The study, "Who Pays for Payments?", examined payment data from approximately one million U.S. merchants and found that interchange fees the charges merchants pay when customers use credit cards are largely passed through to consumers in the form of higher retail prices.
Because merchants generally do not charge different prices based on payment method, all shoppers help cover the cost of those fees. If you pay with cash or a credit card, you dont get any kind of break. However, shopping with a cashback credit card give that consumer a slightly lower price.
"All consumers pay higher retail prices, but the users of high-interchange-fee credit cards capture most of the rewards," the authors wrote.
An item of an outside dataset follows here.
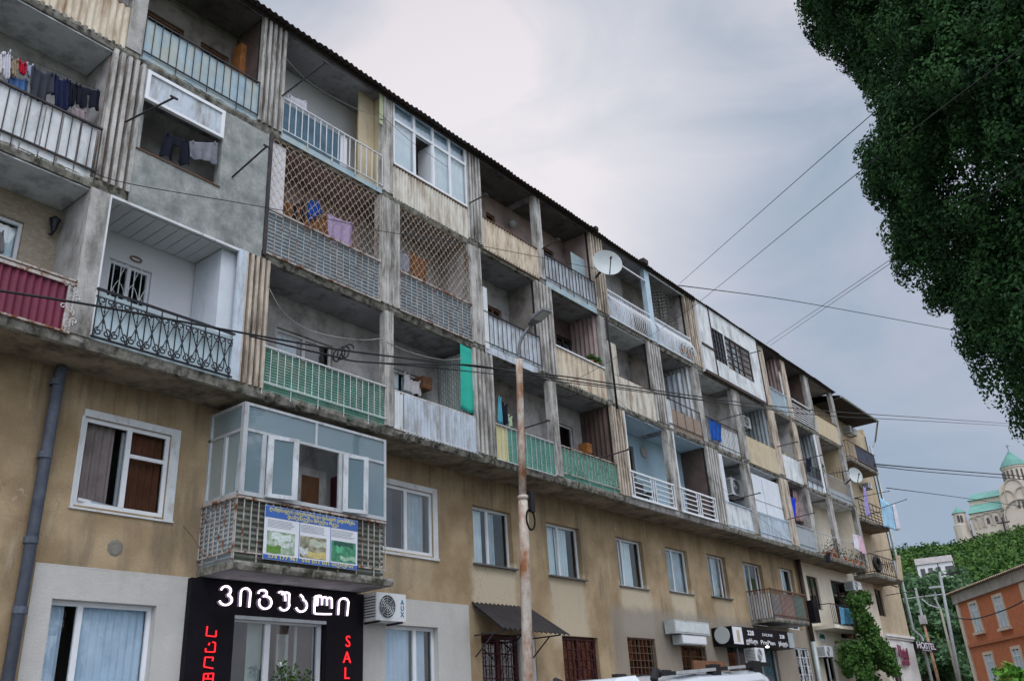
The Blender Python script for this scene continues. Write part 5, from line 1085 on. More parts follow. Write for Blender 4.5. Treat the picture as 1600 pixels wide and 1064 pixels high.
# box signs
a, b, c = W(1053, 967, .6), W(1107, 972, .6), W(1054, 988, .6)
M['dullwhite'] = mat('dull_white_box', (.42, .46, .47), var=.15, dirt=(.22, .22, .2), amt=.5)
sg = thing('sign_box', 'blank white sign box, upper of the two on the tan wall', 'sign', (a.x, .6, c.z)); MB().box(a.x, b.x, .6, .95, c.z, a.z).build('casing', 'dullwhite', sg); MB().box(a.x+.05, b.x-.05, .59, .599, c.z+.05, a.z-.05).build('sign_face', mat('pale_sign_face', (.5, .56, .58), (.62, .66, .66), var=.1, scale=3), sg); MB().bar((a.x-.2, .7, c.z-.05), (a.x+.3, .9, c.z+.05), .03).build('bracket', 'dark', sg)
a, b, c = W(1065, 990.5, .6), W(1103, 993, .6), W(1066, 1005, .6); sg = thing('sign_box', 'blank white sign box, lower and smaller of the two on the tan wall', 'sign', (a.x, .6, c.z)); MB().box(a.x, b.x, .6, .93, c.z, a.z).build('casing', 'dullwhite', sg); MB().box(a.x+.03, b.x-.03, .59, .599, c.z+.03, a.z-.03).build('sign_face', 'plasw', sg)
# black fascia sign with lettering
a, b, c = W(1143, 977, .25), W(1237, 982, .25), W(1147, 1006, .25)
PS = thing('shop_sign', 'black projecting fascia sign with white PROPIAN lettering', 'sign', (a.x, .25, c.z)); MB().box(a.x, b.x, .25, .98, c.z, a.z).build('casing', 'signk', PS)
wd = b.x-a.x; ht = a.z-c.z; MB().box(a.x+.0, a.x+wd*.14, .24, .249, c.z+.02, a.z-.02).build('picture_panel', 'plasw', PS); MB().box(a.x+wd*.055, a.x+wd*.095, .235, .2395, c.z+.15*ht, a.z-.2*ht).build('picture', 'tanp', PS)
MB().box(b.x-wd*.10, b.x-.02, .24, .249, c.z+.02, a.z-.02).build('picture_panel', 'greyblue', PS)
MB().lathe((a.x-.012, .65, (a.z+c.z)/2), [(.001, 0)], 3).build('side_disc_hub', 'plasw', PS) if False else None
dk = MB(); dk.tube([(a.x-.03, .62, (a.z+c.z)/2+.03), (a.x-.004, .62, (a.z+c.z)/2+.03)], .27, 20); dk.build('round_side_panel', 'dishm', PS)
t = MB(); text_mesh(t, 'ProPian', a.x+wd*.53, c.z+.12*ht, .238, .34*ht, width=wd*.235, align='CENTER', bold=.002)
text_mesh(t, 'ჟურნალი', a.x+wd*.27, c.z+.12*ht, .238, .34*ht, width=wd*.18, align='CENTER', bold=.003); text_mesh(t, 'ქირავდება', a.x+wd*.79, c.z+.12*ht, .238, .34*ht, width=wd*.165, align='CENTER', bold=.003)
text_mesh(t, '228', a.x+wd*.27, c.z+.58*ht, .238, .36*ht, width=wd*.10, align='CENTER', bold=.006); text_mesh(t, '228', a.x+wd*.79, c.z+.56*ht, .238, .3*ht, width=wd*.085, align='CENTER', bold=.004); text_mesh(t, 'EXLINE', a.x+wd*.54, c.z+.6*ht, .238, .22*ht, width=wd*.17, align='CENTER')
t.build('lettering', 'plasw', PS)
q = W(1199, 1010, .15); tag(MB().lathe((q.x, .15, q.z), [(.001, -.04), (.05, -.03), (.07, 0), (.04, .03), (.001, .04)], 10).build('spot_lamp', emit('lit_lamp', (1, .96, .9), 2.5), None, smooth=True), 'small lit lamp below the black fascia sign', 'lamp')
# hostel sign, script sign, small door signs
a, b, c = W(1431, 1003, .3), W(1461, 1002, .3), W(1432, 1016, .3)
HS = thing('hostel_sign', 'dark projecting sign reading HOSTEL at the far corner', 'sign', (a.x, .3, c.z)); dx = Vector((1, -.12, 0)).normalized(); wd = 3.0
p0 = W(1431, 1016, .3); p1 = W(1461, 1003, .3); MB().box(p0.x, p1.x, .28, .36, p0.z, W(1431, 1002, .3).z).build('panel', 'signk', HS)
t = MB(); text_mesh(t, 'HOSTEL', (p0.x+p1.x)/2, p0.z+.14, .27, .42, width=(p1.x-p0.x)*.86, align='CENTER', bold=.012); text_mesh(t, 'kutaisi', (p0.x+p1.x)/2, p0.z+.03, .27, .13, width=(p1.x-p0.x)*.4, align='CENTER'); t.build('lettering', mat('sign_white', (.6, .6, .68)), HS)
MB().bar((50.2, .34, W(1431, 1002, .3).z+.05), (p1.x, .34, W(1431, 1002, .3).z+.05), .05).bar((50.2, .34, W(1431, 1002, .3).z+.05), (50.2, .98, W(1431, 1002, .3).z+.05), .05).build('bracket', 'dark', HS)
pm_ = mat('plum_metal', (.22, .05, .10), rough=.5); t = MB(); q = W(1405, 1024, .85); text_mesh(t, 'Hotel', q.x, q.z, .85, .75, width=1.45, bold=.02, depth=.05, rot=-.1); q = W(1411, 1038, .85); text_mesh(t, 'cafe', q.x, q.z, .85, .45, width=1.1, bold=.02, depth=.05)
tag(t.build('script_sign', pm_, None), 'plum-coloured script letters on the white base wall near the corner', 'sign')
a, c = W(1277, 985, .97), W(1291, 1001, .97); SG = thing('shop_plate', 'small white plate with green Georgian writing on the cream wall', 'sign', (a.x, .97, c.z)); MB().box(a.x, c.x, .965, .985, c.z, a.z).build('plate', 'plasw', SG)
t = MB(); text_mesh(t, 'ლომბარდი', (a.x+c.x)/2, a.z-.3, .96, .2, width=(c.x-a.x)*.8, align='CENTER', bold=.006); text_mesh(t, 'LOMBARD', (a.x+c.x)/2, c.z+.12, .96, .2, width=(c.x-a.x)*.7, align='CENTER', bold=.006); t.build('lettering', mat('sign_green', (.02, .16, .09)), SG)
# air conditioners
def ac(x0, x1, z0, z1, Y, dep, label, words=None, grp='air conditioner units on the facade', fanf=.36):
    A = thing('air_conditioner', label, 'air conditioner', ((x0+x1)/2, Y+dep, z0), grp)
    MB().box(x0, x1, Y, Y+dep, z0, z1).build('casing', 'acw', A); h = z1-z0; wd = x1-x0; cx, cz, r = x0+wd*fanf, (z0+z1)/2, min(h*.42, wd*.34)
    MB().lathe((cx, Y-.004, cz), [(.001, 0), (r, 0)], 20, 'y').build('fan_opening', 'acd', A); g = MB()
    for k in range(5): rr = r*(k+1)/5; g.tube([(cx+rr*math.cos(t), Y-.012, cz+rr*math.sin(t)) for t in np.linspace(0, 2*PI, 21)], .006, 4, cap=False)
    for k in range(8): t = k*PI/4; g.bar((cx, Y-.012, cz), (cx+r*math.cos(t), Y-.012, cz+r*math.sin(t)), .007)
    g.build('fan_grille', 'alu', A); g = MB()
    for k in range(8): z = z0+h*(.12+.1*k); g.box(x0-.004, x0-.001, Y+.03, Y+dep-.03, z, z+h*.04)
    g.build('side_louvres', 'acd', A); [MB().bar((xb_, Y, z0-.02), (xb_, Y+dep+.05, z0-.02), .035).build('bracket', 'dark', A) for xb_ in (x0+.1, x1-.1)]
    if words:
        t = MB()
        for k, ch in enumerate(words): text_mesh(t, ch, x1-wd*.13, z0+h*(.62-.22*k), Y-.004, h*.24, align='CENTER', bold=.004)
        t.build('lettering', mat('ac_blue', (.02, .16, .32)), A)
    return A
a, b, c = W(588, 924, .55), W(634, 927, .55), W(590, 968, .55); ac(a.x, b.x, c.z, a.z, .55, .4, 'white air conditioner marked AUX beside the salon front', 'AUX')
a, b, c = W(1141, 745, .45), W(1159, 750, .45), W(1141, 770, .45); ac(a.x, b.x, c.z, a.z, .45, .45, 'air conditioner inside the balcony with flat grey-white sheets')
a, c = W(1161, 648, .6), W(1173, 670, .6); ac(a.x, c.x+.1, c.z, a.z, .6, .35, 'air conditioner in the balcony with beige board parapet')
a, c = W(1326, 660, .6), W(1340, 681, .6); ac(a.x, c.x, c.z, a.z-.15, .6, .38, 'topmost air conditioner on the ochre wall under the eaves')
a, c = W(1331, 903, .55), W(1348, 924, .55); ac(a.x, c.x, c.z, a.z-.1, .55, .4, 'air conditioner on the cream wall above the vine')
a, c = W(1288, 1008, .6), W(1303, 1026, .6); ac(a.x, c.x, c.z, a.z, .6, .38, 'air conditioner below the small white plate')
a, c = W(1179, 1011, .2), W(1197, 1034, .2); ac(a.x, c.x, c.z, a.z, .2, .4, 'air conditioner under the black fascia sign', fanf=.42)
a, c = W(1356, 753, .5), W(1364, 764, .5); ac(a.x, c.x, c.z, a.z, .5, .38, 'small air conditioner behind the purple washing')
# satellite dishes
def dish(px_, py_, rpx, Y, label, nrm, small=False):
    c = W(px_, py_, Y); r = (W(px_+rpx, py_, Y)-c).length*.92 if small else (c-CAM).length*rpx/F_PX
    A = thing('satellite_dish', label, 'satellite dish', c, 'satellite dishes on the facade'); nv = Vector(nrm).normalized(); u = nv.cross(Vector((0, 0, 1))).normalized(); v = u.cross(nv); mb = MB()
    for sd in (0, .012):
        P = []
        for i in range(9):
            rr = r*i/8+.0001; P.append([c+u*rr*math.cos(t)+v*rr*math.sin(t)+nv*((rr/r)**2*r*.22-sd) for t in np.linspace(0, 2*PI, 33)])
        mb.grid(P if sd else P[::-1])
    mb.build('reflector', 'dishm', A, smooth=True); f = c+nv*r*.9-v*r*.15
    MB().bar(c-v*r*.95+nv*.22*r, f, .025).build('feed_arm', 'dark', A); MB().tube([f-nv*.03, f+nv*.05], .035, 8).build('feed_horn', 'dark', A)
    MB().bar(c-nv*.02, Vector((c.x+.1, .05, c.z-.3)), .05).bar(Vector((c.x+.1, .05, c.z-.3)), Vector((c.x+.1, .05, c.z+.3)), .05).build('mount', 'dark', A)
dish(948, 413, 23.5, -.55, 'large grey satellite dish on the top floor below the eaves', (-.60, -.72, .12))
dish(1335, 743, 11.5, -.5, 'pale satellite dish near the far end of the facade', (-.55, -.78, .1))
tag(MB().lathe(W(800.6, 350, .85), [(.001, -.12), (.09, -.08), (.12, 0), (.09, .08), (.001, .12)], 12).build('globe_lamp', 'dishm', None, smooth=True), 'round glass globe lamp on the pink top-floor wall', 'lamp')
q = W(82, 352, .93); WL = thing('wall_lantern', 'black wall lantern on the stone-clad balcony wall', 'lantern', (q.x, .98, q.z)); MB().lathe((q.x, .86, q.z-.02), [(.001, -.16), (.03, -.14), (.06, -.05), (.085, .07), (.10, .09), (.04, .15), (.001, .17)], 8).build('lantern_body', 'black', WL); MB().tube([(q.x, .98, q.z-.15), (q.x, .9, q.z-.2), (q.x, .86, q.z-.13)], .02, 6).build('lantern_arm', 'black', WL)
q = W(1006, 706, .97); tag(MB().lathe((q.x, .97, q.z), [(.001, -.05), (.16, -.045), (.19, -.02), (.19, .02)], 20, 'y').build('round_wall_lamp', 'plas', None), 'round white lamp on the sky-blue balcony wall', 'lamp')
q = W(213, 405, .97); tag(MB().tube([(q.x+.11*math.cos(t), .975, q.z+.045*math.sin(t)) for t in np.linspace(0, 2*PI, 21)], .012, 5, cap=False).build('ring_ornament', 'brown', None), 'small brown oval ring above the grilled window', 'ornament')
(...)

The researchers estimate that the resulting cross-subsidy transfers about $9.2 billion annually from households earning less than $150,000 per year to higher-income households, who are more likely to use rewards credit cards and premium cards with richer benefits.
Loss of purchasing power
According to the study, cash users effectively lose about 96 basis points of purchasing power because of interchange fees, while users of regulated debit cards lose about 47 basis points. By contrast, users of basic and premium rewards credit cards gain approximately 54 basis points in purchasing power through rewards funded by merchant fees.
The researchers compared the impact to a hidden tax.